**Input material:**
——
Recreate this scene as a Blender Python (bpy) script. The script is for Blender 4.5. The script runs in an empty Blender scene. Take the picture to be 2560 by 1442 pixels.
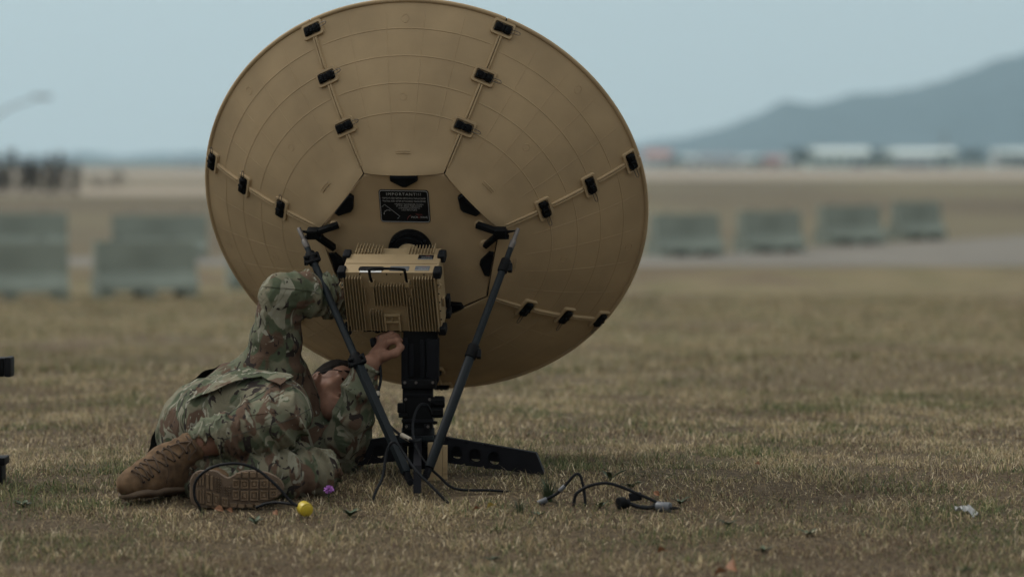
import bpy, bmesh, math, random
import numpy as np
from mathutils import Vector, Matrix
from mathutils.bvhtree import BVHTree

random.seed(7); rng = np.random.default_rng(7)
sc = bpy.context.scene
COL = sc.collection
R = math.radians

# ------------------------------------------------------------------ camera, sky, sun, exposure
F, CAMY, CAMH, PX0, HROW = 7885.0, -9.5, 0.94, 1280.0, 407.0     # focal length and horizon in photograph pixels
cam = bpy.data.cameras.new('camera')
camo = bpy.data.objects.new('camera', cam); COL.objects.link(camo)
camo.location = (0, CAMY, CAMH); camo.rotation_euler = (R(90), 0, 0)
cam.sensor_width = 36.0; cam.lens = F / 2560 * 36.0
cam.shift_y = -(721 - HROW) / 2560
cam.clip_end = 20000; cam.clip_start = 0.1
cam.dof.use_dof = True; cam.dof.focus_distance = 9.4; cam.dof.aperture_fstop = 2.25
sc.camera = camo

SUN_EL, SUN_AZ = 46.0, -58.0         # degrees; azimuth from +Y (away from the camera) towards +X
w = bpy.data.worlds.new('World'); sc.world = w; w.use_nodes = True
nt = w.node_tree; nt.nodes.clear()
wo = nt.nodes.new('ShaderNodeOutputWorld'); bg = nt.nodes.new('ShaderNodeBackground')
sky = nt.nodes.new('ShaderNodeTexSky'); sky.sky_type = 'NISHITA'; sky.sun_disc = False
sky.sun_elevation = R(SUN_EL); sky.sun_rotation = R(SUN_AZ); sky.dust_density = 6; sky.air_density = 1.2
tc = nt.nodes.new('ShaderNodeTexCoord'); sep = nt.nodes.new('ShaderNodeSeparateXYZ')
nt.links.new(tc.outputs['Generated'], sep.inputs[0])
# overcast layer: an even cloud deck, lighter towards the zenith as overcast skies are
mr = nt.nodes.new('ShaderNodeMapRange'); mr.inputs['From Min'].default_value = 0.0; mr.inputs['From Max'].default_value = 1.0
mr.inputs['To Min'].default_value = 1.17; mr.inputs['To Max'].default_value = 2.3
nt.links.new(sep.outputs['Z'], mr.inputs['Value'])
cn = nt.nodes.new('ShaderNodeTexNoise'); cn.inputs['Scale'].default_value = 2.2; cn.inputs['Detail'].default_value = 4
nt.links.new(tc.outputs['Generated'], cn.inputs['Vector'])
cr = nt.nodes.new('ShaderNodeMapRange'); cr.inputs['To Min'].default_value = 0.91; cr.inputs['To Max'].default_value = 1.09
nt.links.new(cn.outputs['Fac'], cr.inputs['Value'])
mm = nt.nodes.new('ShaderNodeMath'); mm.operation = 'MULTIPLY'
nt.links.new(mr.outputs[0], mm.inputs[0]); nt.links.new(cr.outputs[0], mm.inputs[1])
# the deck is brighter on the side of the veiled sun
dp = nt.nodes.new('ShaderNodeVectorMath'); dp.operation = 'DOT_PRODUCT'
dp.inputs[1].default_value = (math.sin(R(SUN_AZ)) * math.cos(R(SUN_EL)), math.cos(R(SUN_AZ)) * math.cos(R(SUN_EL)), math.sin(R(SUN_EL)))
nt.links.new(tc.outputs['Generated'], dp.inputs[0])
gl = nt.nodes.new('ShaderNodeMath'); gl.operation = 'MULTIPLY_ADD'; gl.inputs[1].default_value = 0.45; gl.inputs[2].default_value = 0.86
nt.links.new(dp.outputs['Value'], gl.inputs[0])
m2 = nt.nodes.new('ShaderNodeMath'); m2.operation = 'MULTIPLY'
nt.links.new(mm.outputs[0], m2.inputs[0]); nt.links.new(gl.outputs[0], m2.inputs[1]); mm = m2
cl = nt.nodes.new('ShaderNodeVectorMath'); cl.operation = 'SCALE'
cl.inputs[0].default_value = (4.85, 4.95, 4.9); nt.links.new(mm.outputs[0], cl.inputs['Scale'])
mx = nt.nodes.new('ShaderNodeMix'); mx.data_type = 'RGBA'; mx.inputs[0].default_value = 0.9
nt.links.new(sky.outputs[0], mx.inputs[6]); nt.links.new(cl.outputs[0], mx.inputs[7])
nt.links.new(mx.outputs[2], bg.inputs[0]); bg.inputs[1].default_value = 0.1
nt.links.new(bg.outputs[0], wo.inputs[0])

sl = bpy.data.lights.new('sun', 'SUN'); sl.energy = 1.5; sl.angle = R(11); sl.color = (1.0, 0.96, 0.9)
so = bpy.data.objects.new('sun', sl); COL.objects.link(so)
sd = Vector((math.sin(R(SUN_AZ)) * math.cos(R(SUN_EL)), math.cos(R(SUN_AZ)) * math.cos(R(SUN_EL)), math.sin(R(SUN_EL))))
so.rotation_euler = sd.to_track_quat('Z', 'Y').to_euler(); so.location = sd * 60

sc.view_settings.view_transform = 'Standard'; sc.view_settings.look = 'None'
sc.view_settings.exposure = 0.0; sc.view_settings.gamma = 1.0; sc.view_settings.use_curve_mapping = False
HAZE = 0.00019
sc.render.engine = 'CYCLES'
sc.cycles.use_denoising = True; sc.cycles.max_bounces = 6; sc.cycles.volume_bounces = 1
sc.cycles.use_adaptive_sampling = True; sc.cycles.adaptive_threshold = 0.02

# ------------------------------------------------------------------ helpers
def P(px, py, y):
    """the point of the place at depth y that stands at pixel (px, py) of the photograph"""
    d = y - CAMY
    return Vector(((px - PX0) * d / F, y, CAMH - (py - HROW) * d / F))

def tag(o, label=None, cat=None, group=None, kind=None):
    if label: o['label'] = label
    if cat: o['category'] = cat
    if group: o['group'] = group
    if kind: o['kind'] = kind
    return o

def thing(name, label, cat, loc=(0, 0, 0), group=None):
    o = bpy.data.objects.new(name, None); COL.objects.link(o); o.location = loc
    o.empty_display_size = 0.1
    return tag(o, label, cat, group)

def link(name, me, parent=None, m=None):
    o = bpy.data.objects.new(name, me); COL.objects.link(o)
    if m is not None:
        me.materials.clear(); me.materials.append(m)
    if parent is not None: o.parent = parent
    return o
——
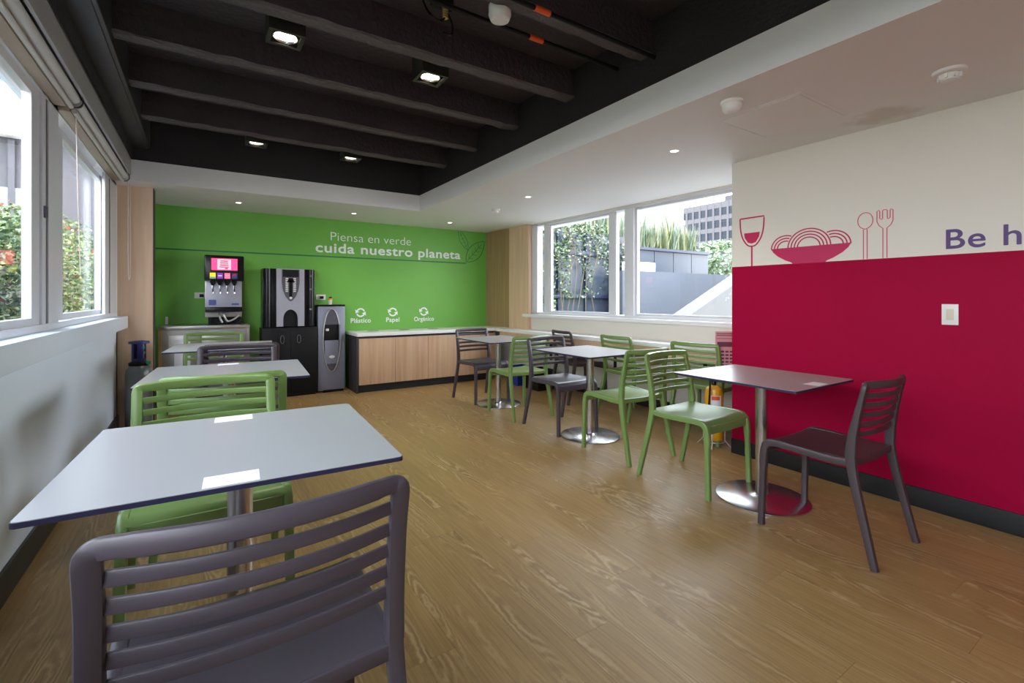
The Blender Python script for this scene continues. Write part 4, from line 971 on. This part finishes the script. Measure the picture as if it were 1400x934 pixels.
——
**Required task:**
Keep to the lines above from the line with "Recreate this scene" to the line with "sc.camera = camo", and set down exactly those, inclusive, with nothing else and every picture left out.

**Output of the task:**
Recreate this scene as a Blender Python (bpy) script. The script is for Blender 4.5. The script runs in an empty Blender scene. Take the picture to be 2560 by 1442 pixels.
import bpy, bmesh, math, random
import numpy as np
from mathutils import Vector, Matrix
from mathutils.bvhtree import BVHTree

random.seed(7); rng = np.random.default_rng(7)
sc = bpy.context.scene
COL = sc.collection
R = math.radians

# ------------------------------------------------------------------ camera, sky, sun, exposure
F, CAMY, CAMH, PX0, HROW = 7885.0, -9.5, 0.94, 1280.0, 407.0     # focal length and horizon in photograph pixels
cam = bpy.data.cameras.new('camera')
camo = bpy.data.objects.new('camera', cam); COL.objects.link(camo)
camo.location = (0, CAMY, CAMH); camo.rotation_euler = (R(90), 0, 0)
cam.sensor_width = 36.0; cam.lens = F / 2560 * 36.0
cam.shift_y = -(721 - HROW) / 2560
cam.clip_end = 20000; cam.clip_start = 0.1
cam.dof.use_dof = True; cam.dof.focus_distance = 9.4; cam.dof.aperture_fstop = 2.25
sc.camera = camo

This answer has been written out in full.